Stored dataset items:
+--

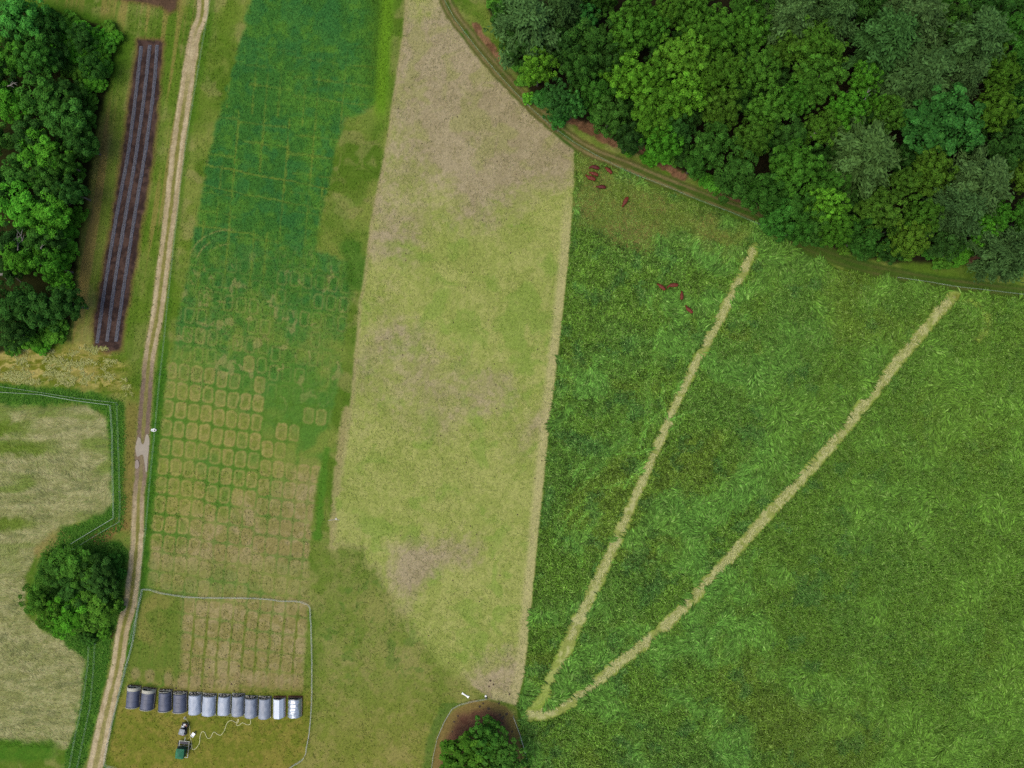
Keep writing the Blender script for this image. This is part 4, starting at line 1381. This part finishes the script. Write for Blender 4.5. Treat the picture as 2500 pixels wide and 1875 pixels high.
# ---------------------------------------------------------------- cattle
def cow_mesh(turn, seed):
    rr = random.Random(seed)
    V, R, E = [], [], []

    def v(p, rx, ry=None, par=None):
        V.append(p)
        R.append((rx, ry or rx))
        if par is not None: E.append((par, len(V) - 1))
        return len(V) - 1
    hip = v((0, -.72, 1.08), .30, .32)
    loin = v((0, -.35, 1.1), .36, .36, hip)
    belly = v((0, .02, 1.06), .40, .40, loin)
    chest = v((0, .42, 1.06), .36, .40, belly)
    sh = v((0, .68, 1.08), .27, .30, chest)
    nk = v((turn * .14, .95, .95), .18, .20, sh)
    nk2 = v((turn * .3, 1.14, .72), .14, .16, nk)
    hd = v((turn * .42, 1.26, .52), .13, .13, nk2)
    v((turn * .5, 1.34, .26), .085, .085, hd)
    for s in (-1, 1):
        v((turn * .38 + s * .22, 1.22, .64), .045, .045, hd)      # ears
    rump = v((0, -.95, 1.04), .2, .22, hip)
    t1 = v((.02, -1.1, .9), .05, .05, rump)
    v((.03, -1.12, .45), .035, .035, t1)
    for s in (-1, 1):
        st = rr.uniform(-.12, .12)
        a = v((s * .2, .5, .72), .12, .12, chest)
        b = v((s * .2, .52 + st, .42), .07, .07, a)
        v((s * .2, .5 + st, .03), .06, .06, b)
        st = rr.uniform(-.12, .12)
        a = v((s * .22, -.7, .78), .16, .16, hip)
        b = v((s * .2, -.84 + st, .46), .075, .075, a)
        v((s * .2, -.76 + st, .03), .06, .06, b)
    me = bpy.data.meshes.new("cow_skeleton")
    me.from_pydata(V, E, [])
    o = bpy.data.objects.new("cow_skeleton", me)
    COL.objects.link(o)
    o.modifiers.new("skin", 'SKIN')
    if not me.skin_vertices: return None
    for i, (a, b) in enumerate(R):
        me.skin_vertices[0].data[i].radius = (a, b)
        me.skin_vertices[0].data[i].use_root = (i == 0)
    ss = o.modifiers.new("sub", 'SUBSURF')
    ss.levels = ss.render_levels = 2
    dg = bpy.context.evaluated_depsgraph_get()
    out = bpy.data.meshes.new_from_object(o.evaluated_get(dg))
    bpy.data.objects.remove(o)
    out.name = "cow"
    out.polygons.foreach_set("use_smooth", np.ones(len(out.polygons), bool))
    out.materials.clear()
    return out


M_COW = solid("red_hide", alb((126, 54, 38)), .65, scale=1.6, c2=alb((92, 38, 28)), spec=.25)
M_COWD = solid("dark_red_hide", alb((104, 36, 36)), .65, scale=1.6, c2=alb((72, 26, 28)), spec=.25)
COWS = [cow_mesh(t, 30 + k) for k, t in enumerate((0, .8, -.8))]
DARK = []
for me in COWS:
    me.materials.append(M_COW)
    d2 = me.copy()
    d2.materials.clear()
    d2.materials.append(M_COWD)
    DARK.append(d2)
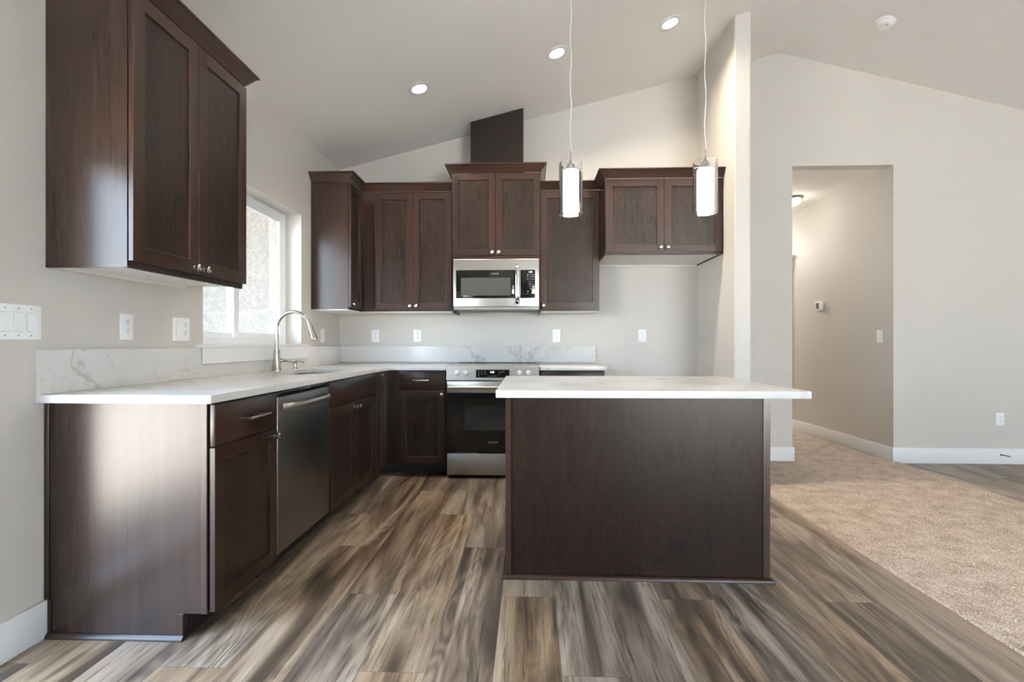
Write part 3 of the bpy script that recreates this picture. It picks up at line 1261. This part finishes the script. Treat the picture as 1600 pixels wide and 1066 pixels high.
# near left
t = thing('wall_cabinet', 'large dark two-door wall cabinet nearest the camera on the left wall', 'cabinet', (.16, 2.17, ZB))
Y0, Y1 = 1.800, 2.546
bm = BM()
box(bm, .0015, XU, Y0, Y0 + .012, ZB, ZT)
box(bm, .0015, XU - .019, Y1 - .012, Y1, ZB + .0135, ZT)
box(bm, XU - .019, XU, Y0 + .012, Y1, ZB, ZT)
box(bm, .0015, XU - .019, Y0 + .012, Y1 - .012, ZB + .02, ZT)
obj('body', bm, 'wood_side', t, smooth=False)
u = underside(t, .0015, XU - .0195, Y0 + .0125, Y1 - .0125, ZB + .0135)
bm = BM()
box(bm, .0015, .02, Y0 + .0125, Y1 - .0125, ZB + .001, ZB + .0134)
obj('hanging_rail', bm, 'maple', t, smooth=False)
ymid = 2.174
d = shaker('L', XU + .0015, Y0 + .004, ymid - G, 1.416, 2.444, t)
knob('L', XU + .021, ymid - .033, 1.440, d)
d = shaker('L', XU + .0015, ymid + G, Y1 + .001, 1.416, 2.444, t)
knob('L', XU + .021, ymid + .033, 1.440, d)
crown([(.0015, Y0), (XU + .006, Y0), (XU + .006, Y1), (.0015, Y1)], 2.4565, t)

# corner
t = thing('wall_cabinet', 'narrow dark wall cabinet in the corner, just right of the window', 'cabinet', (.16, 4.38, ZB))
Y0 = 4.068
YU = YB - .312
bm = BM()
box(bm, .0015, XU, Y0, YB - .0015, ZB, ZT)
obj('body', bm, 'wood_side', t, smooth=False)
underside(t, .003, XU - .003, Y0 + .003, YB - .004, ZB - .0065)
d = shaker('L', XU + .0015, Y0 + .004, 4.340, 1.410, 2.444, t)
knob('L', XU + .021, Y0 + .03, 1.438, d)
crown([(.0015, Y0), (XU + .006, Y0), (XU + .006, YU - .006)], 2.4565, t, after=(1.0, YU - .006))

# back pair
t = thing('wall_cabinet', 'dark two-door wall cabinet left of the microwave', 'cabinet', (.75, 4.53, ZB))
X0, X1 = XU + .0035, 1.1465
bm = BM()
box(bm, X0, X1, YU, YB - .0015, ZB, ZT)
obj('body', bm, 'wood_v', t, smooth=False)
underside(t, X0 + .003, X1 - .003, YU + .003, YB - .004, ZB - .0065)
d = shaker('B', YU - .0015, .446, .7905 - G, 1.408, 2.441, t)
knob('B', YU - .021, .767, 1.437, d)
d = shaker('B', YU - .0015, .7905 + G, 1.134, 1.408, 2.441, t)
knob('B', YU - .021, .823, 1.437, d)
crown([(XU + .006, YU - .006), (X1, YU - .006)], 2.4565, t, before=(XU + .006, Y0))

# above the microwave
t = thing('wall_cabinet', 'dark two-door cabinet standing proud directly above the microwave', 'cabinet', (1.53, 4.49, 1.842))
X0, X1 = 1.1485, 1.9165
YM = 4.302
bm = BM()
box(bm, X0, X1, YM, YB - .0015, 1.8425, 2.592)
obj('body', bm, 'wood_v', t, smooth=False)
for xa, xb in ((X0, X0 + .014), (X1 - .006, X1)):
    bm = BM()
    box(bm, xa, xb, YM + .02, YB - .0015, ZB - .02, 1.842)
    obj('side_skirt', bm, 'wood_side', t, smooth=False)
d = shaker('B', YM - .0015, X0 + .003, 1.5315 - G, 1.868, 2.584, t)
knob('B', YM - .021, 1.503, 1.893, d)
d = shaker('B', YM - .0015, 1.5315 + G, X1 - .003, 1.868, 2.584, t)
knob('B', YM - .021, 1.560, 1.893, d)
crown([(X0, YB - .0015), (X0, YM - .006), (X1, YM - .006), (X1, YB - .0015)], 2.5925, t)

# right of the microwave
t = thing('wall_cabinet', 'dark single-door wall cabinet right of the microwave', 'cabinet', (2.18, 4.53, ZB))
X0, X1 = 1.9185, 2.4405
bm = BM()
box(bm, X0, X1, YU, YB - .0015, ZB, ZT)
obj('body', bm, 'wood_v', t, smooth=False)
underside(t, X0 + .003, X1 - .003, YU + .003, YB - .004, ZB - .0065)
d = shaker('B', YU - .0015, X0 + .004, X1 - .003, 1.408, 2.441, t)
knob('B', YU - .021, X0 + .030, 1.437, d)
crown([(X0, YU - .006), (2.4425, YU - .006)], 2.4565, t, after=(2.4425, 4.0))

# over the fridge space
t = thing('wall_cabinet', 'short deep two-door cabinet over the empty fridge space', 'cabinet', (2.92, 4.39, 1.832))
X0, X1 = 2.4425, 3.3985
YG = 4.084
ZF = 1.832
bm = BM()
box(bm, X0, X0 + .012, YG, YB - .0015, ZF, ZT)
box(bm, X1 - .012, X1, YG, YB - .0015, ZF, ZT)
box(bm, X0 + .012, X1 - .012, YG, YG + .019, ZF, ZT)
box(bm, X0 + .012, X1 - .012, YG + .019, YB - .0015, ZF + .02, ZT)
obj('body', bm, 'wood_side', t, smooth=False)
underside(t, X0 + .0125, X1 - .0125, YG + .0195, YB - .004, ZF + .010)
bm = BM()
box(bm, X0 + .0125, X1 - .0125, YB - .022, YB - .004, ZF - .006, ZF + .0095)
obj('hanging_rail', bm, 'maple', t, smooth=False)
xm = 2.9215
d = shaker('B', YG - .0015, X0 + .004, xm - G, 1.852, 2.444, t)
knob('B', YG - .021, xm - .030, 1.886, d)
d = shaker('B', YG - .0015, xm + G, X1 - .010, 1.852, 2.444, t)
knob('B', YG - .021, xm + .028, 1.886, d)
crown([(X0, YU - .006), (X0, YG - .006), (X1 + .0005, YG - .006)], 2.4565, t, before=(1.9, YU - .006))

# duct cover above the microwave cabinet
bm = BM()
CX_0, CX_1, CYF = 1.296, 1.770, 4.424
prism(bm, [(CX_0, 2.5925), (CX_1, 2.5925), (CX_1, cz(CX_1) - .001), (CX_0, cz(CX_0) - .001)], CYF, YB - .0015)
M['wood_dark'] = wood('stained_wood_duct', (30, 30, 1.4), (.006, .004, .0032), (.011, .0072, .0058), .0, .36, 1.28)
o = obj('duct_cover', bm, 'wood_dark', None, smooth=False)
tag(o, 'dark wooden duct cover rising from the microwave cabinet to the sloped ceiling', 'duct cover')

# ---- microwave
t = thing('microwave', 'stainless steel over-the-range microwave with black glass door', 'microwave', (1.53, 4.47, 1.395))
X0, X1 = 1.1635, 1.9095
Z0, Z1 = 1.421, 1.838
YW = 4.272
bm = BM()
box(bm, X0, X1, YW + .03, YB - .003, 1.400, Z1)
obj('case', bm, 'black', t, smooth=False)
bm = BM()
box(bm, X0, X1, YW, YW + .0295, Z0, Z1, .006, 3)
fr_ = obj('front_frame', bm, 'steel', t)
bm = BM()
box(bm, 1.187, 1.742, YW - .003, YW + .004, 1.497, 1.742, .003, 2)
dg_ = obj('door_glass', bm, 'black_gloss', t)
bm = BM()
box(bm, 1.231, 1.661, YW - .0036, YW - .0032, 1.520, 1.674)
M['mesh_grey'] = plain('microwave_window_mesh', (.045, .046, .046), .3, IOR=1.36)
obj('door_window', bm, 'mesh_grey', dg_, smooth=False)
text('brand_lettering', 'FRIGIDAIRE', .0165, (1.527, YW - .0036, 1.708), 'print', dg_, squeeze=.78)
bm = BM()
box(bm, 1.746, 1.874, YW - .003, YW + .004, 1.497, 1.742, .003, 2)
kp = obj('keypad', bm, 'black_gloss', t)
text('clock_digits', '1:41', .019, (1.836, YW - .0036, 1.722), 'digits', kp)
marks = [(xx, zz, wd) for zz in (1.700, 1.681, 1.660) for xx, wd in ((1.810, .012), (1.832, .009), (1.855, .016))]
marks += [(1.855, 1.578, .018), (1.812, 1.556, .012), (1.855, 1.556, .012), (1.812, 1.538, .008), (1.84, 1.538, .006), (1.857, 1.538, .006)]
for xx, zz, wd in marks:
    bm = BM()
    box(bm, xx - wd / 2, xx + wd / 2, YW - .0036, YW - .0031, zz - .003, zz + .003)
    obj('touch_key', bm, 'print_dim', kp, smooth=False)
for i, s_ in enumerate(('1   2   3', '4   5   6', '7   8   9')):
    text('key_digits', s_, .013, (1.833, YW - .0036, 1.640 - i * .021), 'print', kp)
text('key_digits', '0', .013, (1.833, YW - .0036, 1.578), 'print', kp)
bm = BM()
pts = []
for k in range(21):
    s_ = k / 20
    out = .045 * (1 - (2 * s_ - 1) ** 6) ** .7 if 0 < s_ < 1 else 0
    pts.append((1.722, YW - .002 - out, 1.452 + s_ * .338))
tube(bm, pts, 1.0, 16, flat=(.0185, .009))
obj('handle', bm, 'chrome', t)
bm = BM()
box(bm, X0 + .004, X1 - .004, YW + .012, YW + .0295, 1.401, 1.4205)
for k in range(24):
    xx = X0 + .03 + k * .029
    box(bm, xx, xx + .020, YW + .009, YW + .0125, 1.405, 1.410)
obj('grille', bm, 'steel', t, smooth=False)

# ================================================================ island
t = thing('island_cabinet', 'dark wood kitchen island base with plain panelled back', 'island', (2.32, 2.6, 0))
X0, X1, Y0, Y1 = 1.7125, 2.9345, 2.330, 2.865
bm = BM()
box(bm, X0 + .002, X1 - .002, Y0 + .019, Y1, TK, CB - .001)
box(bm, X0 + .002, X1 - .002, Y0 + .019, Y1 - .07, 0, TK)
obj('body', bm, 'wood_side', t, smooth=False)
bm = BM()
box(bm, X0, X1, Y0, Y0 + .0185, 0, CB - .001, .0008)
M['wood_island'] = wood('stained_island_veneer', (22, 22, 1.0), (.0075, .0036, .0024), (.0185, .0092, .0062), .30, .36, 1.26)
obj('back_panel', bm, 'wood_island', t)
for xa, xb in ((X0 - .002, X0 + .026), (X1 - .028, X1 + .002)):
    bm = BM()
    box(bm, xa, xb, Y0 - .006, Y0 - .0003, .0185, CB - .001, .0015)
    obj('corner_strip', bm, 'wood_v', t)
bm = BM()
SHOE = [(0, 0), (.0165, 0), (.0165, .004), (.014, .011), (.006, .0175), (0, .0185)]
sweep(bm, [(X0 - .002, Y1 - .07), (X0 - .002, Y0 - .006), (X1 + .002, Y0 - .006), (X1 + .002, Y1 - .07)], SHOE, 0)
obj('shoe_moulding', bm, 'wood_h', t)
for k in range(2):
    a = X0 + .004 + k * .6105
    bm = BM()
    fbox(bm, 'I', Y1 + .0015, a, a + .6075, 0, .0195, .718, .876, .002, 2)
    dr = obj('drawer', bm, 'wood_h', t)
    bar_pull('I', Y1 + .021, a + .23, a + .38, .797, dr)
    d = shaker('I', Y1 + .0015, a, a + .6075, .104, .713, t)
    knob('I', Y1 + .021, a + (.575 if k == 0 else .033), .68, d)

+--

**Exercise prompt:**
Of the lines in the entries above, how many include "picture"? Only the number should be given.

**Exercise response:**
2